Description of the task =>
Retype the records below exactly as they appear, but leave out any pictures.
--- BEGIN Data for this task ---
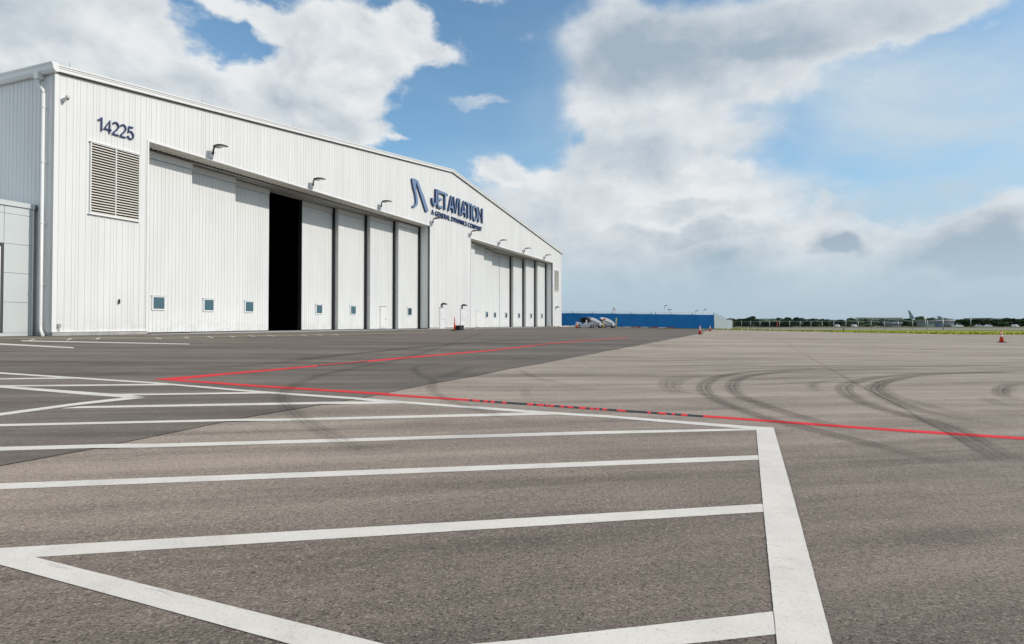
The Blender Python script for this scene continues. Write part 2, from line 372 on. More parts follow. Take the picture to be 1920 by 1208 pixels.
ground_o = struct(sheet('ground', [-2500, -300, 92, 132, 700, 3500], [-3000, -59.01, -58.8, -30, 0, 60, 3000], GRASS, -0.05))
apron = struct(sheet('apron', [-300, 0, 88.0], [-900, -200, -58.823, -24.9], ASPL, 0.0))
# darker newer asphalt towards the hangar, with its slightly raised edge
edge_px = [(0, 872.7), (160, 843), (300, 815), (493, 781.7), (606, 759), (716.7, 738), (813, 718), (966.7, 690), (1140, 658.3), (1308, 622.6)]
ept = [ground(*p) for p in edge_px]
print('edge', [(round(p.x, 1), round(p.y, 2)) for p in ept])
EY = -26.43
b = MB(); pts = [(-300, EY)] + [(x, EY+0.05*math.sin(x*1.7)+random.uniform(-.03, .03)) for x in range(-40, 56, 2)] + [(60, EY+.9), (91.2, EY+1.3)]
for (x0, y0), (x1, y1) in zip(pts, pts[1:]):
    ys = [None, -12, -0.0]
    b.poly([(x0, y0, gz(0, y0)+.008), (x1, y1, gz(0, y1)+.008), (x1, 0, .008), (x0, 0, .008)])
    b.poly([(x0, y0, gz(0, y0)-.002), (x1, y1, gz(0, y1)-.002), (x1, y1, gz(0, y1)+.008), (x0, y0, gz(0, y0)+.008)])
b.poly([(84.5, 0, .008), (91.2, 0, .008), (91.2, 60, .008), (84.5, 60, .008)])
b.poly([(-300, 0, .008), (0, 0, .008), (0, 80, .008), (-300, 80, .008)])
bmesh.ops.remove_doubles(b.bm, verts=b.bm.verts, dist=1e-4)
newasp = struct(b.make('new_pavement', ASPD, normals=False))
bmesh_dummy = None
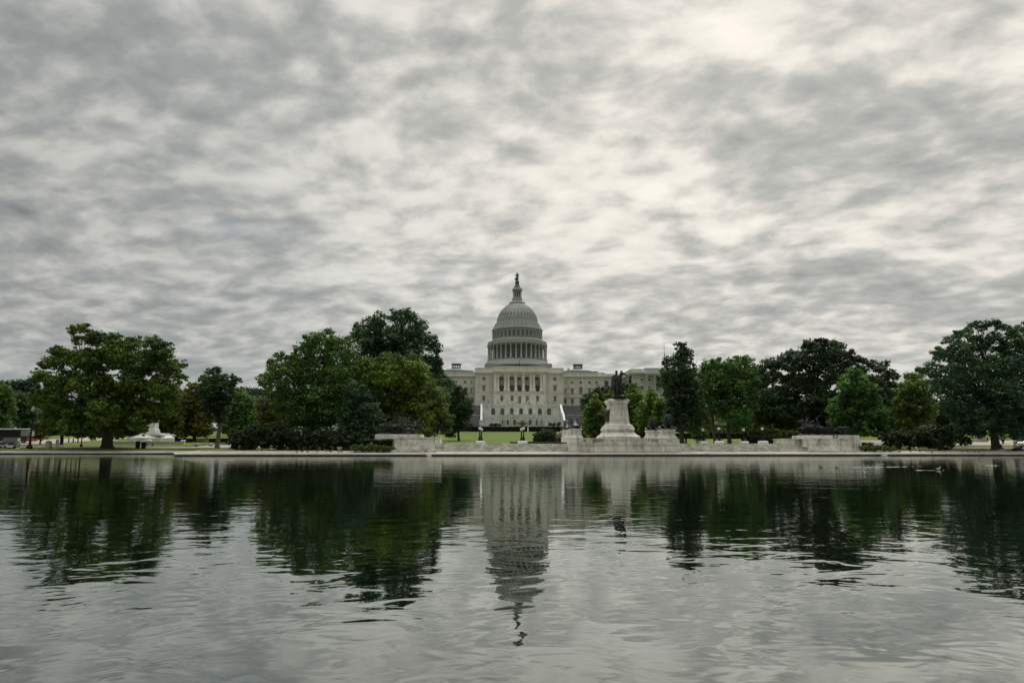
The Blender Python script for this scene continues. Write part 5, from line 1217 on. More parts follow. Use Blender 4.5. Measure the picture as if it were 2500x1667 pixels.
--- END Data for this task ---
Answer to this problem =>
The Blender Python script for this scene continues. Write part 2, from line 372 on. More parts follow. Take the picture to be 1920 by 1208 pixels.
ground_o = struct(sheet('ground', [-2500, -300, 92, 132, 700, 3500], [-3000, -59.01, -58.8, -30, 0, 60, 3000], GRASS, -0.05))
apron = struct(sheet('apron', [-300, 0, 88.0], [-900, -200, -58.823, -24.9], ASPL, 0.0))
# darker newer asphalt towards the hangar, with its slightly raised edge
edge_px = [(0, 872.7), (160, 843), (300, 815), (493, 781.7), (606, 759), (716.7, 738), (813, 718), (966.7, 690), (1140, 658.3), (1308, 622.6)]
ept = [ground(*p) for p in edge_px]
print('edge', [(round(p.x, 1), round(p.y, 2)) for p in ept])
EY = -26.43
b = MB(); pts = [(-300, EY)] + [(x, EY+0.05*math.sin(x*1.7)+random.uniform(-.03, .03)) for x in range(-40, 56, 2)] + [(60, EY+.9), (91.2, EY+1.3)]
for (x0, y0), (x1, y1) in zip(pts, pts[1:]):
    ys = [None, -12, -0.0]
    b.poly([(x0, y0, gz(0, y0)+.008), (x1, y1, gz(0, y1)+.008), (x1, 0, .008), (x0, 0, .008)])
    b.poly([(x0, y0, gz(0, y0)-.002), (x1, y1, gz(0, y1)-.002), (x1, y1, gz(0, y1)+.008), (x0, y0, gz(0, y0)+.008)])
b.poly([(84.5, 0, .008), (91.2, 0, .008), (91.2, 60, .008), (84.5, 60, .008)])
b.poly([(-300, 0, .008), (0, 0, .008), (0, 80, .008), (-300, 80, .008)])
bmesh.ops.remove_doubles(b.bm, verts=b.bm.verts, dist=1e-4)
newasp = struct(b.make('new_pavement', ASPD, normals=False))
bmesh_dummy = None
The Blender Python script for this scene continues. Write part 5, from line 1217 on. More parts follow. Use Blender 4.5. Measure the picture as if it were 2500x1667 pixels.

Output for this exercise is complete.